You certainly can compare them; whether the comparison is meaningful or not is open to debate. Since a quaternion can represented by four real numbers, you'd just do something like (pseudocode)
if (q1.a != q2.a)
return q1.a - q2.a;
else if (q1.b != q2.b)
return q1.b - q2.b;
else if (q1.c != q2.c)
return q1.c - q2.c;
else
return q1.d - q2.d;
Since the values are real numbers, you might use an epsilon-based comparison, and you need to convert small positive and negative differences into positive and negative integers. But you get the idea.
There is no reason why you can't compare two quaternions. Assuming that you want to compare magnitudes, compute and compare the Quaternion Norms. Your Quaternion class should have a norm (magnitude) method allowing a toCompare to be something like the following:
int compareTo(Quaternion o){
return (int)(this.norm() - o.norm());
}
A better version would be:
int compareTo(Quaternion o){
// return (int)(this.norm() - o.norm());
double tNorm = this.norm;
double oNorm = o.norm;
int retVal = 0;
if (tNorm < oNorm){
retVal = -1;
} else if (tNorm > oNorm){
retVal = 1;
}
return retVal;
}
A quaternion is a kind of 4-dimensional vector.
How do you want to order them? The most reasonable way would be to use the norm.
public int compareTo(Object o) {
if (o instanceOf Quaternion) {
// Compute the difference between the square of the norm
double result = s*s + i*i + j*j + k*k - o.s*o.s - o.i*o.i - o.j*o.j - o.k*o.k;
if (result > 0) { return 1; }
if (result < 0) { return -1; }
return 0;
}
}
Note that using the norm will make quaternions of equal length but pointing in different directions equal, and some algorithms will not be able to distinguish between them. Sorting algorithms may well throw away "duplicates". Just a friendly warning.
Think about quaternions as a tuple (ordered list) of four floating-point numbers. Defining equality is pretty straightforward, but how would you define total order? In other words, how do you want to define greater-than relationship between two four-number sequences?
In fact, there is no common greater-than relationship even between complex numbers and quaternions can be considered as a pair of complex numbers. Easy comparison is only possible in one-dimensional space. Complex numbers are two-dimensional, quaternions - four.
You can, but I don't think you should.
The argument is the same as for complex numbers. Given two quaternions, they are either equal or not, there is no way to say which one is greater than the other. The quaternions form a division algebra, which is not ordered (unlike the field of the real numbers for example). The only (reasonable) way, I can think of, comparing two quaternions is by using the norm.
double norm = Math.sqrt(s*s + i*i + j*j + k*k);
In that case you could define, that a quaternion a is greater than a quaternion b iff the norm of a is greater than the norm of b.
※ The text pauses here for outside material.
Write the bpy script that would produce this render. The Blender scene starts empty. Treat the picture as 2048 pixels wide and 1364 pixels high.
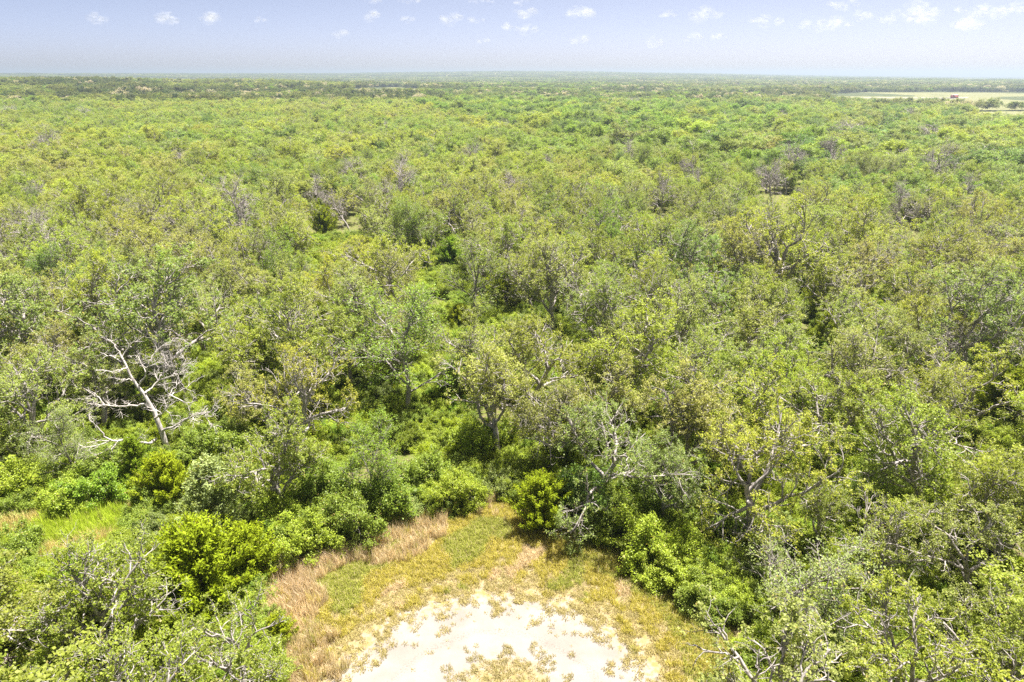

But that is definitely not a standard definition. I would be careful in making quaternions or complex numbers comparable. However, it depends on your use case. Just take into account, that there is no standard way of sorting such numbers.
See this google search for some good links about comparing complex numbers. The argument for quaternions is basically the same.
Another way to compare quaternions would be to use a lexicographic order.
There is no mathematical standard ordering for quaternions or for complex numbers.
You may nevertheless want to implement the Comparable interface, for conveniently sorting and for storing them in TreeSet and TreeMap collections.
To make clear that the ordering is arbitrary I'd use the lexicographic combination of the components of the quaternion. This also ensures that the ordering is consistent with equals, and that the algorithms work as desired.
For a more natural ordering, for example one that takes the norm into account, you can always explicitly define a comparator.